▶ [Exercise brief]: Print, exactly as they stand, the lines from the start of the listing to the line containing "return x, y, dx / l, dy / l", inclusive.

────

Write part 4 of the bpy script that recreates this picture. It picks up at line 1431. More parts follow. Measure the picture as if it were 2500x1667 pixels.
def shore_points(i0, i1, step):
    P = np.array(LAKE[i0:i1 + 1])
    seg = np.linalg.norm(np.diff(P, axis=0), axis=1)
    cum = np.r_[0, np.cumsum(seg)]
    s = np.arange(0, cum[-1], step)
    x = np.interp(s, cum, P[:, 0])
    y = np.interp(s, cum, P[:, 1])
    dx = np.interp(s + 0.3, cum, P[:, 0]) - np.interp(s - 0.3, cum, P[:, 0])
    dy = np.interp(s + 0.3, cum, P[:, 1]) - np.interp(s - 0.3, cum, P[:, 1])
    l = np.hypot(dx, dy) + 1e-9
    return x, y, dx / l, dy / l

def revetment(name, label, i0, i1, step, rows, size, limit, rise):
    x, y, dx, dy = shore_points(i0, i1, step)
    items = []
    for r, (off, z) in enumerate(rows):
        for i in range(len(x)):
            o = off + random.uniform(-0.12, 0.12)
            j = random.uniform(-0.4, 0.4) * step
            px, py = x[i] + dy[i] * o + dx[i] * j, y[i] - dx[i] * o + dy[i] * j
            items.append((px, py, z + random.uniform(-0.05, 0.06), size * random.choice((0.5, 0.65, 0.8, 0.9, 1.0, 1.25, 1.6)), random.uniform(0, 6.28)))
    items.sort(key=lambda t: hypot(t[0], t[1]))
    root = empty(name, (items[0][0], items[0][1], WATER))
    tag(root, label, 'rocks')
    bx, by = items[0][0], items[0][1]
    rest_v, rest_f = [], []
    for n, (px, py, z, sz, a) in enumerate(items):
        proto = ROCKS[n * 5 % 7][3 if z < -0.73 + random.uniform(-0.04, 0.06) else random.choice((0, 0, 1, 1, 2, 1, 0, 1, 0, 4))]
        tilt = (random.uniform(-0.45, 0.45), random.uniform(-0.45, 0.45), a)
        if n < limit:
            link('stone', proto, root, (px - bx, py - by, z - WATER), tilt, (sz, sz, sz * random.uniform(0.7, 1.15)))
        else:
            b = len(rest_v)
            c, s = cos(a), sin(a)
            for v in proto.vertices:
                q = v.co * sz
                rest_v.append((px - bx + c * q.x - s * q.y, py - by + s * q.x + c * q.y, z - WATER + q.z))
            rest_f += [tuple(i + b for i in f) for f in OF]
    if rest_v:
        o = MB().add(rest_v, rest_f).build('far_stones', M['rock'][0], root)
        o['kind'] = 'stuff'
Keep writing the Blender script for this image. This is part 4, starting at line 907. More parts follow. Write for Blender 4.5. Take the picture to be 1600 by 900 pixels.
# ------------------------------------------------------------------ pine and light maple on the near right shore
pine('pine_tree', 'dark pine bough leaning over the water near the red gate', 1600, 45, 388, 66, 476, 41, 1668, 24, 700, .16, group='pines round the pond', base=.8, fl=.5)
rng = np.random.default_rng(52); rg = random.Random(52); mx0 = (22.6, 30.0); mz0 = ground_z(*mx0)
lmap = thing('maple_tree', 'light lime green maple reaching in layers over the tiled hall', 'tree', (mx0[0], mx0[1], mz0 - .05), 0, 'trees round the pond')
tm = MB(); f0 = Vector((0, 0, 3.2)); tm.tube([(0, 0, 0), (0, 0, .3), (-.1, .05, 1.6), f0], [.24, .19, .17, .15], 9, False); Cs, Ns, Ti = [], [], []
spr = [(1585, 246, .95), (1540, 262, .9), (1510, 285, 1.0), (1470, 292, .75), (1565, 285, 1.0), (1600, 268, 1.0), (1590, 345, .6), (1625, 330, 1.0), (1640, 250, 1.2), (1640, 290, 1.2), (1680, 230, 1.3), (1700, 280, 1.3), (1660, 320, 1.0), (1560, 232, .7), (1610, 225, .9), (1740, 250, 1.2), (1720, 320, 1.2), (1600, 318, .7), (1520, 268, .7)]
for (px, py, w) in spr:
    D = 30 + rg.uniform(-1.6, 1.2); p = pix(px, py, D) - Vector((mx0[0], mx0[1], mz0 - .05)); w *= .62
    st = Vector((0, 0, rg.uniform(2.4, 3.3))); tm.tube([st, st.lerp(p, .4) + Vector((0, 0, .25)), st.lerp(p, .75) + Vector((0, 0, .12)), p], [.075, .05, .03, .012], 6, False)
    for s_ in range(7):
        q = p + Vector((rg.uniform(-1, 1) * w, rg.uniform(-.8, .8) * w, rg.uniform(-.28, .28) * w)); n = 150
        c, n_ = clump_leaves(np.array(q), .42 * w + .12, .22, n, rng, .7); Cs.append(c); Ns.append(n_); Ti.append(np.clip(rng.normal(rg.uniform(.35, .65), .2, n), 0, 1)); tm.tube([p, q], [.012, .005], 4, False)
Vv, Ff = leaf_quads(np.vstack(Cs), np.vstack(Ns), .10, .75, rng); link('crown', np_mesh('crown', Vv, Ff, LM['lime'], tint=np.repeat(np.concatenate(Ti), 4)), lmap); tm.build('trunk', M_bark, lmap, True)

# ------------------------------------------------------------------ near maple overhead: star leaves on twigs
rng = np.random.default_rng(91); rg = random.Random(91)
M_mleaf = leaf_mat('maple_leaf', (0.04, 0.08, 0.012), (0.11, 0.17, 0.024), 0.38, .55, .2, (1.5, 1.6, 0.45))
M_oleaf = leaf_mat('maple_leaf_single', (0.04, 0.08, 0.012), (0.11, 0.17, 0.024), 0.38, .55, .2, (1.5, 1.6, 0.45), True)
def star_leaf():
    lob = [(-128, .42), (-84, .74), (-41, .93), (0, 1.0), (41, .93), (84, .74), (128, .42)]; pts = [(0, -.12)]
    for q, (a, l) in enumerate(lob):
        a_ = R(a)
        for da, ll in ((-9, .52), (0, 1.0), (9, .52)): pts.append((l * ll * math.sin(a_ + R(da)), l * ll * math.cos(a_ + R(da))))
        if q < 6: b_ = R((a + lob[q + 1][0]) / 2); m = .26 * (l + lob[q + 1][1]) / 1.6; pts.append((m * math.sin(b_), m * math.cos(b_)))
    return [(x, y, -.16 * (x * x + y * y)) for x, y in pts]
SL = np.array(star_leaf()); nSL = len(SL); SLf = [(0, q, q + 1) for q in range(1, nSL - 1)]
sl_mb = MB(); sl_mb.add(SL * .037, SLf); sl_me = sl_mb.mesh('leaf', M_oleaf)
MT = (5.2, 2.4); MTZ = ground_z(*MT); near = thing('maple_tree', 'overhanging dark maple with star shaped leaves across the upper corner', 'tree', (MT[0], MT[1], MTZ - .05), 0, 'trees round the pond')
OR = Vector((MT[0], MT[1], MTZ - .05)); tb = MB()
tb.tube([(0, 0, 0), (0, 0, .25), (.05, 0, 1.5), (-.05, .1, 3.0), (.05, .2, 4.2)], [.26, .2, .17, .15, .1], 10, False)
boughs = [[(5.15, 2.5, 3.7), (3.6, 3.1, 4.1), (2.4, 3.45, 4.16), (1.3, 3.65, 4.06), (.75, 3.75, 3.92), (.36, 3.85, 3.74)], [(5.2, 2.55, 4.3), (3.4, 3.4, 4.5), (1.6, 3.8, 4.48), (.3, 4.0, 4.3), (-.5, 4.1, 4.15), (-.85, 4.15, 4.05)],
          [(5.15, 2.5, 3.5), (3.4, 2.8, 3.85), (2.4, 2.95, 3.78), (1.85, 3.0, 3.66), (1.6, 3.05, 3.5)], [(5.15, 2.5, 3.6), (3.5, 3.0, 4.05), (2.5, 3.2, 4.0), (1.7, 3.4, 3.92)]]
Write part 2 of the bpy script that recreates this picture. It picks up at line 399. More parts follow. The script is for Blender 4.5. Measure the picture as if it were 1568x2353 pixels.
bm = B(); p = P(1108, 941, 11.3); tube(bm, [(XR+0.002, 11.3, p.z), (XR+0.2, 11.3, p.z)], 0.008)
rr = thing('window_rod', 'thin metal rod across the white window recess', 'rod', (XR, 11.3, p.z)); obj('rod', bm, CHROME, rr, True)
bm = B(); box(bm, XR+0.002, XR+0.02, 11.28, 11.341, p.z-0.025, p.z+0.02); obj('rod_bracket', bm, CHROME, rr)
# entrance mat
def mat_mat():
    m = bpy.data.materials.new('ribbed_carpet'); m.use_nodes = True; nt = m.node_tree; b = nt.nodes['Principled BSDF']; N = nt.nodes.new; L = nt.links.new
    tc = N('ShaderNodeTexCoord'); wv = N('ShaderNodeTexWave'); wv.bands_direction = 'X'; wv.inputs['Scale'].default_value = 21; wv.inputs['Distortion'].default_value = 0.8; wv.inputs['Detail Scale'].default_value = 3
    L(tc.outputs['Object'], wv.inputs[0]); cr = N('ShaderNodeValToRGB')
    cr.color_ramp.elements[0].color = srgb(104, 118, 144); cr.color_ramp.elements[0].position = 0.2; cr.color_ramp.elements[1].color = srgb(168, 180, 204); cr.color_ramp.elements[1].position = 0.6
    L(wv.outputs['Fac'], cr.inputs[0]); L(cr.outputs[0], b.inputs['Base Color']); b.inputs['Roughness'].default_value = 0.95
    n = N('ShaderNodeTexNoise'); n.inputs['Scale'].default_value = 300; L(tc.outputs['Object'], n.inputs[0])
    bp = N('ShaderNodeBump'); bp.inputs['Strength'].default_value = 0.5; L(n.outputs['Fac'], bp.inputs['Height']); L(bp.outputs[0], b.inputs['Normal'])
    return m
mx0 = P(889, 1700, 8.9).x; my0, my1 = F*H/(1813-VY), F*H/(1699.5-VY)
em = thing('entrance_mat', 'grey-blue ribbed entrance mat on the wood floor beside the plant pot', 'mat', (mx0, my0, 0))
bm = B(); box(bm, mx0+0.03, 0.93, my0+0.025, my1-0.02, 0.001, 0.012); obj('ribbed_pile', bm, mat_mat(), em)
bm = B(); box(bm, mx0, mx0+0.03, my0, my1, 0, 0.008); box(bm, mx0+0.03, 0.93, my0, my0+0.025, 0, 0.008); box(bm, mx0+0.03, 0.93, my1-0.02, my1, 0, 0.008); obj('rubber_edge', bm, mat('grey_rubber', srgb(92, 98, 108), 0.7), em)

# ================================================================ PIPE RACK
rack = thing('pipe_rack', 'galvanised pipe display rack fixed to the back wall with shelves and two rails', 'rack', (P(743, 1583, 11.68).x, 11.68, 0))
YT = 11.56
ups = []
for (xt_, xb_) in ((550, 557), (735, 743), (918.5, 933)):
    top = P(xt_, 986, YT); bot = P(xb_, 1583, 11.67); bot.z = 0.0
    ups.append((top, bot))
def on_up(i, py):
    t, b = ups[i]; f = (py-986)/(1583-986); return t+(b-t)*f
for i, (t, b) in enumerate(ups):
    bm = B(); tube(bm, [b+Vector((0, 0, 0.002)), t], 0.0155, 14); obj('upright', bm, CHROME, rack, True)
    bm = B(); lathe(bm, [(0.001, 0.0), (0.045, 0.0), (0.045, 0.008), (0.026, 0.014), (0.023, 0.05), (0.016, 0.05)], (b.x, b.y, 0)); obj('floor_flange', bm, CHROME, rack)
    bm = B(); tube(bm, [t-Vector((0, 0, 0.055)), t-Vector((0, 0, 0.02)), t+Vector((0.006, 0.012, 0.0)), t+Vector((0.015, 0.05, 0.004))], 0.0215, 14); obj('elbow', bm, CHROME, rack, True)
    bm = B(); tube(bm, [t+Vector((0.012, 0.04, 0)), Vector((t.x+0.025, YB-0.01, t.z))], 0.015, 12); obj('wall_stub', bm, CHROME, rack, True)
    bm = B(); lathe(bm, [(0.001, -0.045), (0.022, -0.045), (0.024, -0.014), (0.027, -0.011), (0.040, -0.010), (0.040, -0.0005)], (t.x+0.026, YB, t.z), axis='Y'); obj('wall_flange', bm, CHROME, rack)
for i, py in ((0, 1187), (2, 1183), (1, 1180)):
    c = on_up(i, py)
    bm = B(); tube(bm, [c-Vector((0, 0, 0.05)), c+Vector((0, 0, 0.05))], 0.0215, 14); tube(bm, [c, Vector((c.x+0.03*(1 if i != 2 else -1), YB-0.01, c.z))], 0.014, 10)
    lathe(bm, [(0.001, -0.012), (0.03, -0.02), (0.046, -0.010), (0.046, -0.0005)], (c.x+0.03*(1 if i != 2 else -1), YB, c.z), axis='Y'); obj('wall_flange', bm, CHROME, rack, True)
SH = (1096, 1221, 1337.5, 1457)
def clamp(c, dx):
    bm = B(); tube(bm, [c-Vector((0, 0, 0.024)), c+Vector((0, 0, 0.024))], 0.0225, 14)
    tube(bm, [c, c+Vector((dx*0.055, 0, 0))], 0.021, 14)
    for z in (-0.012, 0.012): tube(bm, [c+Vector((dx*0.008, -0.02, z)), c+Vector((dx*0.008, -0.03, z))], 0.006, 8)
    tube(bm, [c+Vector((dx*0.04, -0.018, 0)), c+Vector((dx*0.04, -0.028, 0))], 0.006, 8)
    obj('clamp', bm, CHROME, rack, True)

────

▶ [Task output]:
Write part 4 of the bpy script that recreates this picture. It picks up at line 1431. More parts follow. Measure the picture as if it were 2500x1667 pixels.
def shore_points(i0, i1, step):
    P = np.array(LAKE[i0:i1 + 1])
    seg = np.linalg.norm(np.diff(P, axis=0), axis=1)
    cum = np.r_[0, np.cumsum(seg)]
    s = np.arange(0, cum[-1], step)
    x = np.interp(s, cum, P[:, 0])
    y = np.interp(s, cum, P[:, 1])
    dx = np.interp(s + 0.3, cum, P[:, 0]) - np.interp(s - 0.3, cum, P[:, 0])
    dy = np.interp(s + 0.3, cum, P[:, 1]) - np.interp(s - 0.3, cum, P[:, 1])
    l = np.hypot(dx, dy) + 1e-9
    return x, y, dx / l, dy / l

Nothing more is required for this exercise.